麻花さん(マンガ)「アクション・スピーク・ラウダー・ザン・ワーズ」

いつになく積極的なヤモト!冒頭のソファーの端に追い詰められたショーゴーが、彼の心理状態を表しているようで。けどいつかは心を決めなきゃいけないんだろうなあ。そのときにショーゴーは何を言うのか、それともここでのようにやっぱりうまく言い表せなくて行動で示すのか、結局はヤモッチャンにとってもどちらでも構わないのかも。

貴縞さん(小説)「飛行夢(そらとぶゆめ)」

とある夜、帰り道を共にする2人の様子を描いたエピソード。ショーゴーにとって、たとえ短くて他愛のない会話であったとしても、ヤモトとの時間は、ひととき悪夢を忘れさせる唯一の癒しの手段なのでした。彼をそれとなく導くフィルギアも、ショーゴーが癒しを得ることよってシマナガシが丸く収まることを見越しているのかな。

R-9(マンガ)「アサリ=サンのニチョーム怪談?」

アサリ=サンには悪いことをしました…。彼女は彼女で幸せになってほしいです。でもなんかこう、ショゴヤモデートを第三者が見届ける的なネタが他にもあって安心しました。彼らのことは暖かく見守りたいんですよおー、ほんと。

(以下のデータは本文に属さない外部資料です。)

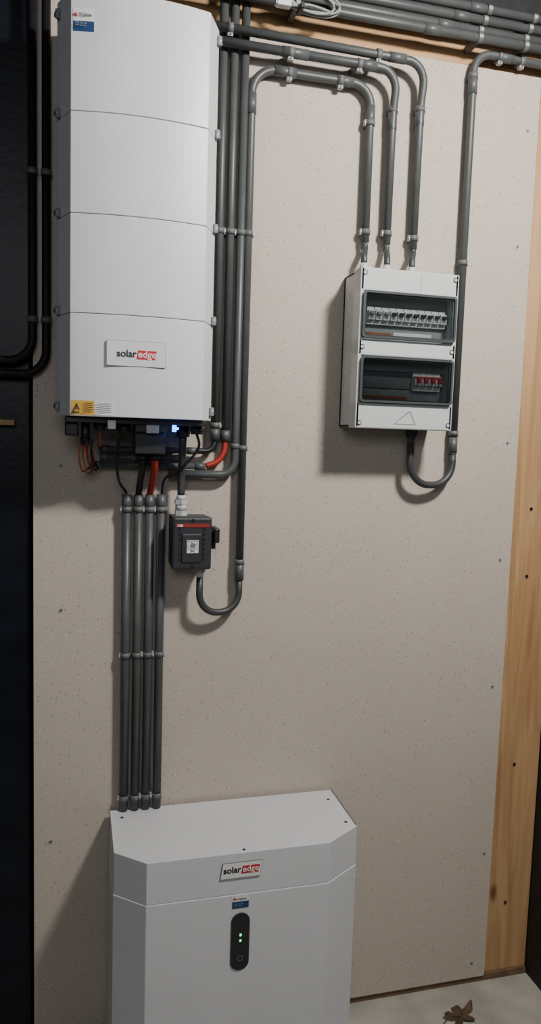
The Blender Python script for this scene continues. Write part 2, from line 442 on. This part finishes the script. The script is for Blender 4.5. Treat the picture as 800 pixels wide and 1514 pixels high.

ぴんこさん(マンガ)「瓦屋根の上でショゴヤモちゃん」

まるで子供のように無邪気なヤモッチャン、と思いきや…!でも原作のビギニングでの瓦屋根のシーンでも妙に積極的だったし、ショーゴーに変に気を使わせないように考えたうえでの、彼女なりに割り切った優しい行動なのかもしれませんね、こういうの。それにしても、ころころ変わるショーゴーのカワイイな表情にぴんこさんのカラテを感じます。

岬さん(小説)「風の向こうの桜の梢」

淡々と、理知的で抑制の効いた文体で語られるショーゴーの苦悩と決意。ソニックブームから生きる術としてヤクザのミーミーを受け継ぐと同時に、罪深いニンジャネームを与えられたことによる苦悩は、ヤモトとの関係性によってしか和らげることができないのですね。重い宿命を自覚しつつも、新しい決意の言葉により自らかすかな希望を見出すラストは、アンソロジーの最後に相応しい爽やかな読後感を与えてくれました。